PROBLEM: Extract every line below, verbatim.

——————————

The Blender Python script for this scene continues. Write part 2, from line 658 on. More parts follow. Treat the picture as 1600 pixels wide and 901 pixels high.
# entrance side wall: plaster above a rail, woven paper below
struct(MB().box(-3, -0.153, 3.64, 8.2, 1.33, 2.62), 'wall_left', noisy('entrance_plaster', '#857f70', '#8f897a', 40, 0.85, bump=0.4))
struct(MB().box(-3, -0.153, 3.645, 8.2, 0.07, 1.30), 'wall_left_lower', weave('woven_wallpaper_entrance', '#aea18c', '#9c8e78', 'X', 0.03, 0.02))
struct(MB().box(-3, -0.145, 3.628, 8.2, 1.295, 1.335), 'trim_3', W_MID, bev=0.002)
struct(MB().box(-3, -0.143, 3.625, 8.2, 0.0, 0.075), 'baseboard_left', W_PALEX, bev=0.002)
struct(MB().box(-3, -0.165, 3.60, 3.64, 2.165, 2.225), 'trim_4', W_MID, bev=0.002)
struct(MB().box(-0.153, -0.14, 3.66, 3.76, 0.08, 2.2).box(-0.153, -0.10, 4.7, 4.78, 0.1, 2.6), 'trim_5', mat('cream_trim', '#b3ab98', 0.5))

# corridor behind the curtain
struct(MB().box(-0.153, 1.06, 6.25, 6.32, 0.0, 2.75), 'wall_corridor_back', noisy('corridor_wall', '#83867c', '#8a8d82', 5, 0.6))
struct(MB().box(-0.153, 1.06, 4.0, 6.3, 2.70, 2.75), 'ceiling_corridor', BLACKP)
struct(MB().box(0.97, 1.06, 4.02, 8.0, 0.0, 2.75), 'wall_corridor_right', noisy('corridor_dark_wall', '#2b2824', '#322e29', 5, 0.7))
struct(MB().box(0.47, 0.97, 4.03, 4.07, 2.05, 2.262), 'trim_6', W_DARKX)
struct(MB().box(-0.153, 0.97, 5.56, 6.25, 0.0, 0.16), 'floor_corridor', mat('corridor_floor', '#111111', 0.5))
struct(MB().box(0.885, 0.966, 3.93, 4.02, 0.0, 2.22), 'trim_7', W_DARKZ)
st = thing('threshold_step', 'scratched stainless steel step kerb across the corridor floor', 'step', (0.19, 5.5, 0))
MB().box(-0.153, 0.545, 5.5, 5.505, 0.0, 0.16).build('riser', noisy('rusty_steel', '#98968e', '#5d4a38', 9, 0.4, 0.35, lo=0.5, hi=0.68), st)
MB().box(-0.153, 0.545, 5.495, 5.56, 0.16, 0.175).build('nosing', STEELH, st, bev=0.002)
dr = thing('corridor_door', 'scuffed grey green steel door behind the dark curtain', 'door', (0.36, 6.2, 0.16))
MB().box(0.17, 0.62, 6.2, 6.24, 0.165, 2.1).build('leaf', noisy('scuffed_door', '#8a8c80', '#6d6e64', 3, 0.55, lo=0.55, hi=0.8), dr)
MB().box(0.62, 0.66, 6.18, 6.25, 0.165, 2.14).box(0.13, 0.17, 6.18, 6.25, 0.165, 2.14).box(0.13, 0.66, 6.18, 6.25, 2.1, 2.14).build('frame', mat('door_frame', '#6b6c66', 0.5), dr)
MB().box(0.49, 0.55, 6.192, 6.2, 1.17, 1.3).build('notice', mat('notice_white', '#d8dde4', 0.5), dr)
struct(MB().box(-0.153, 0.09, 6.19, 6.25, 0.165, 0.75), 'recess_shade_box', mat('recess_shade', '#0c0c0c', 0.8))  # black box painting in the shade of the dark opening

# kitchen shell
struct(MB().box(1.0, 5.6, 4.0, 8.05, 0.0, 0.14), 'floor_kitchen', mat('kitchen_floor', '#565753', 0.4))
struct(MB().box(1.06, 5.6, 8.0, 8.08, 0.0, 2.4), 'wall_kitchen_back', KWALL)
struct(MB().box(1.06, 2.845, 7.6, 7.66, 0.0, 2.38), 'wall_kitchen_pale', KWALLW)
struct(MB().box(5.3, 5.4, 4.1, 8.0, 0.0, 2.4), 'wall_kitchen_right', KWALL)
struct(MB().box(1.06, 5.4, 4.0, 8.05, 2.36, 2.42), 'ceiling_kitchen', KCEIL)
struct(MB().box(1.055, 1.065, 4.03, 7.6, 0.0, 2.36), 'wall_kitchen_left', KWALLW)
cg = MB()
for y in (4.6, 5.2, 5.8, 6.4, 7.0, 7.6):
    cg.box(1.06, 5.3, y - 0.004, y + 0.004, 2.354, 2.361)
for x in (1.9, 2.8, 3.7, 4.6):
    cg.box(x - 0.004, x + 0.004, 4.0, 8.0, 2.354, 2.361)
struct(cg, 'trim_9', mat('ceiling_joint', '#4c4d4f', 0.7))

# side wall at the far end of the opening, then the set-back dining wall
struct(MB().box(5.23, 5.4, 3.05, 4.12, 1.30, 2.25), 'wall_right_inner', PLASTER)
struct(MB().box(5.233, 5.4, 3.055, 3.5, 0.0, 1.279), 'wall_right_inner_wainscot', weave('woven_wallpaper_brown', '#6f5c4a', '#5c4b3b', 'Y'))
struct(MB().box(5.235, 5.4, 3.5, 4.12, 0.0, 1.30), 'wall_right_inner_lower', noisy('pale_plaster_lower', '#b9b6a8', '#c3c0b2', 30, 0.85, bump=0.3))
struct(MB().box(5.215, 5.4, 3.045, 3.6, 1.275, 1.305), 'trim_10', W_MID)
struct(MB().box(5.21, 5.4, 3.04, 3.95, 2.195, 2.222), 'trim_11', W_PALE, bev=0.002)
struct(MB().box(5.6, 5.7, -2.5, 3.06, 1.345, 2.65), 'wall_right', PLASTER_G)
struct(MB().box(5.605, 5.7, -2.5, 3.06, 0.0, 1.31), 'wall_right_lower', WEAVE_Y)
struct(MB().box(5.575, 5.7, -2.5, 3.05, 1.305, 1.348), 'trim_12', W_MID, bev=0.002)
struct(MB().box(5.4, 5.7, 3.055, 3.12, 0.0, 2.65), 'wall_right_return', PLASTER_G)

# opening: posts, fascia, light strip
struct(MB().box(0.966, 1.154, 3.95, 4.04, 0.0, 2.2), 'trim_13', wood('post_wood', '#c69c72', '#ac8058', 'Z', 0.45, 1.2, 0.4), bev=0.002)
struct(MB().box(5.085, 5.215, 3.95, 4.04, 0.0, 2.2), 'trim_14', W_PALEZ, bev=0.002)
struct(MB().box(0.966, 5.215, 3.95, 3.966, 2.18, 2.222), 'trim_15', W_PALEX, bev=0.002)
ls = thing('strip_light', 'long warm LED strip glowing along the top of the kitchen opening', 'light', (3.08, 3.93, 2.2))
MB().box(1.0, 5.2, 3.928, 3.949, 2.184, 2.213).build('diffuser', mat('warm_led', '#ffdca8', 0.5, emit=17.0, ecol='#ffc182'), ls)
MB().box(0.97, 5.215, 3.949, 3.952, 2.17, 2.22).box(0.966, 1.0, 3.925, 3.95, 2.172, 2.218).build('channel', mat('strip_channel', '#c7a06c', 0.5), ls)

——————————

RESPONSE TO THE TASK:
The Blender Python script for this scene continues. Write part 2, from line 658 on. More parts follow. Treat the picture as 1600 pixels wide and 901 pixels high.
# entrance side wall: plaster above a rail, woven paper below
struct(MB().box(-3, -0.153, 3.64, 8.2, 1.33, 2.62), 'wall_left', noisy('entrance_plaster', '#857f70', '#8f897a', 40, 0.85, bump=0.4))
struct(MB().box(-3, -0.153, 3.645, 8.2, 0.07, 1.30), 'wall_left_lower', weave('woven_wallpaper_entrance', '#aea18c', '#9c8e78', 'X', 0.03, 0.02))
struct(MB().box(-3, -0.145, 3.628, 8.2, 1.295, 1.335), 'trim_3', W_MID, bev=0.002)
struct(MB().box(-3, -0.143, 3.625, 8.2, 0.0, 0.075), 'baseboard_left', W_PALEX, bev=0.002)
struct(MB().box(-3, -0.165, 3.60, 3.64, 2.165, 2.225), 'trim_4', W_MID, bev=0.002)
struct(MB().box(-0.153, -0.14, 3.66, 3.76, 0.08, 2.2).box(-0.153, -0.10, 4.7, 4.78, 0.1, 2.6), 'trim_5', mat('cream_trim', '#b3ab98', 0.5))

# corridor behind the curtain
struct(MB().box(-0.153, 1.06, 6.25, 6.32, 0.0, 2.75), 'wall_corridor_back', noisy('corridor_wall', '#83867c', '#8a8d82', 5, 0.6))
struct(MB().box(-0.153, 1.06, 4.0, 6.3, 2.70, 2.75), 'ceiling_corridor', BLACKP)
struct(MB().box(0.97, 1.06, 4.02, 8.0, 0.0, 2.75), 'wall_corridor_right', noisy('corridor_dark_wall', '#2b2824', '#322e29', 5, 0.7))
struct(MB().box(0.47, 0.97, 4.03, 4.07, 2.05, 2.262), 'trim_6', W_DARKX)
struct(MB().box(-0.153, 0.97, 5.56, 6.25, 0.0, 0.16), 'floor_corridor', mat('corridor_floor', '#111111', 0.5))
struct(MB().box(0.885, 0.966, 3.93, 4.02, 0.0, 2.22), 'trim_7', W_DARKZ)
st = thing('threshold_step', 'scratched stainless steel step kerb across the corridor floor', 'step', (0.19, 5.5, 0))
MB().box(-0.153, 0.545, 5.5, 5.505, 0.0, 0.16).build('riser', noisy('rusty_steel', '#98968e', '#5d4a38', 9, 0.4, 0.35, lo=0.5, hi=0.68), st)
MB().box(-0.153, 0.545, 5.495, 5.56, 0.16, 0.175).build('nosing', STEELH, st, bev=0.002)
dr = thing('corridor_door', 'scuffed grey green steel door behind the dark curtain', 'door', (0.36, 6.2, 0.16))
MB().box(0.17, 0.62, 6.2, 6.24, 0.165, 2.1).build('leaf', noisy('scuffed_door', '#8a8c80', '#6d6e64', 3, 0.55, lo=0.55, hi=0.8), dr)
MB().box(0.62, 0.66, 6.18, 6.25, 0.165, 2.14).box(0.13, 0.17, 6.18, 6.25, 0.165, 2.14).box(0.13, 0.66, 6.18, 6.25, 2.1, 2.14).build('frame', mat('door_frame', '#6b6c66', 0.5), dr)
MB().box(0.49, 0.55, 6.192, 6.2, 1.17, 1.3).build('notice', mat('notice_white', '#d8dde4', 0.5), dr)
struct(MB().box(-0.153, 0.09, 6.19, 6.25, 0.165, 0.75), 'recess_shade_box', mat('recess_shade', '#0c0c0c', 0.8))  # black box painting in the shade of the dark opening

# kitchen shell
struct(MB().box(1.0, 5.6, 4.0, 8.05, 0.0, 0.14), 'floor_kitchen', mat('kitchen_floor', '#565753', 0.4))
struct(MB().box(1.06, 5.6, 8.0, 8.08, 0.0, 2.4), 'wall_kitchen_back', KWALL)
struct(MB().box(1.06, 2.845, 7.6, 7.66, 0.0, 2.38), 'wall_kitchen_pale', KWALLW)
struct(MB().box(5.3, 5.4, 4.1, 8.0, 0.0, 2.4), 'wall_kitchen_right', KWALL)
struct(MB().box(1.06, 5.4, 4.0, 8.05, 2.36, 2.42), 'ceiling_kitchen', KCEIL)
struct(MB().box(1.055, 1.065, 4.03, 7.6, 0.0, 2.36), 'wall_kitchen_left', KWALLW)
cg = MB()
for y in (4.6, 5.2, 5.8, 6.4, 7.0, 7.6):
    cg.box(1.06, 5.3, y - 0.004, y + 0.004, 2.354, 2.361)
for x in (1.9, 2.8, 3.7, 4.6):
    cg.box(x - 0.004, x + 0.004, 4.0, 8.0, 2.354, 2.361)
struct(cg, 'trim_9', mat('ceiling_joint', '#4c4d4f', 0.7))

# side wall at the far end of the opening, then the set-back dining wall
struct(MB().box(5.23, 5.4, 3.05, 4.12, 1.30, 2.25), 'wall_right_inner', PLASTER)
struct(MB().box(5.233, 5.4, 3.055, 3.5, 0.0, 1.279), 'wall_right_inner_wainscot', weave('woven_wallpaper_brown', '#6f5c4a', '#5c4b3b', 'Y'))
struct(MB().box(5.235, 5.4, 3.5, 4.12, 0.0, 1.30), 'wall_right_inner_lower', noisy('pale_plaster_lower', '#b9b6a8', '#c3c0b2', 30, 0.85, bump=0.3))
struct(MB().box(5.215, 5.4, 3.045, 3.6, 1.275, 1.305), 'trim_10', W_MID)
struct(MB().box(5.21, 5.4, 3.04, 3.95, 2.195, 2.222), 'trim_11', W_PALE, bev=0.002)
struct(MB().box(5.6, 5.7, -2.5, 3.06, 1.345, 2.65), 'wall_right', PLASTER_G)
struct(MB().box(5.605, 5.7, -2.5, 3.06, 0.0, 1.31), 'wall_right_lower', WEAVE_Y)
struct(MB().box(5.575, 5.7, -2.5, 3.05, 1.305, 1.348), 'trim_12', W_MID, bev=0.002)
struct(MB().box(5.4, 5.7, 3.055, 3.12, 0.0, 2.65), 'wall_right_return', PLASTER_G)

# opening: posts, fascia, light strip
struct(MB().box(0.966, 1.154, 3.95, 4.04, 0.0, 2.2), 'trim_13', wood('post_wood', '#c69c72', '#ac8058', 'Z', 0.45, 1.2, 0.4), bev=0.002)
struct(MB().box(5.085, 5.215, 3.95, 4.04, 0.0, 2.2), 'trim_14', W_PALEZ, bev=0.002)
struct(MB().box(0.966, 5.215, 3.95, 3.966, 2.18, 2.222), 'trim_15', W_PALEX, bev=0.002)
ls = thing('strip_light', 'long warm LED strip glowing along the top of the kitchen opening', 'light', (3.08, 3.93, 2.2))
MB().box(1.0, 5.2, 3.928, 3.949, 2.184, 2.213).build('diffuser', mat('warm_led', '#ffdca8', 0.5, emit=17.0, ecol='#ffc182'), ls)
MB().box(0.97, 5.215, 3.949, 3.952, 2.17, 2.22).box(0.966, 1.0, 3.925, 3.95, 2.172, 2.218).build('channel', mat('strip_channel', '#c7a06c', 0.5), ls)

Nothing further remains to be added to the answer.